Chocolate, of course! And water. And I really like toasted acorn squash seeds. They’re so much yummier than pumpkin seeds!

17. Tell us about your other passions.

Cooking and parenting are where most my time is spent. I love to cook elaborate, gourmet meals. Good food can be hard to find if you don’t live near a big city so I’ve taught myself to make some delicious dishes. If I had free time (and unlimited funds) I’d do more SCUBA diving. And if a spaceship ever lands in my front yard I am stealing it so I can explore the stars. You’re welcome to come along.

18. What’s something interesting about you?

English is not my first language. Both my parents speak Spanish and we lived in a part of San Diego where most people didn’t use English at home so I the first few years of my life I knew more Spanish and ASL than I did English. That changed when we moved to Chicago and now I can barely say hello in either language.

19. Share a small sample (limit to one paragraph, please) of your writing… can be a WIP or already published.

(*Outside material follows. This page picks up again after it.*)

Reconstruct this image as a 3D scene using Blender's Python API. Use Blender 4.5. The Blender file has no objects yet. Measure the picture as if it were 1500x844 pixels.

This is from the urban fantasy my critique partners are reading right now. The working title is LADY OF THE LAKE:

The cloying scent of damp moth and rotting leaves perfumed the air, but there was a tainted smell beneath that. A hint of poisoned blood that made my skin prickle. “I read a book once,” I told Colina as the forest canopy grew thicker.
“Oh, aye? That’s bonnie. Everyone should read at least once in their life.”
I’d have punched her in the shoulder but she’d traded her forest rags for heavy leather and chainmail. Even in my own plate armor I wasn’t sure I could bruise her. “I was saying I read a book once with a dark forest like this.”
“How’d it end?” Colina asked as something skittered in the underbrush.
“Everyone died.”

20. Anything you’d like to say to your current and future readers?

I love you! Writing a book might be a solitary act but the fun part is always sharing the story with someone else. I’m so grateful for the people who are willing to invest time and money on an unknown author. Thank you so much for giving me a chance to share the stories I love. You are the best!

Thanks, Liana. We are so glad you featured with us today. Best of luck to you!!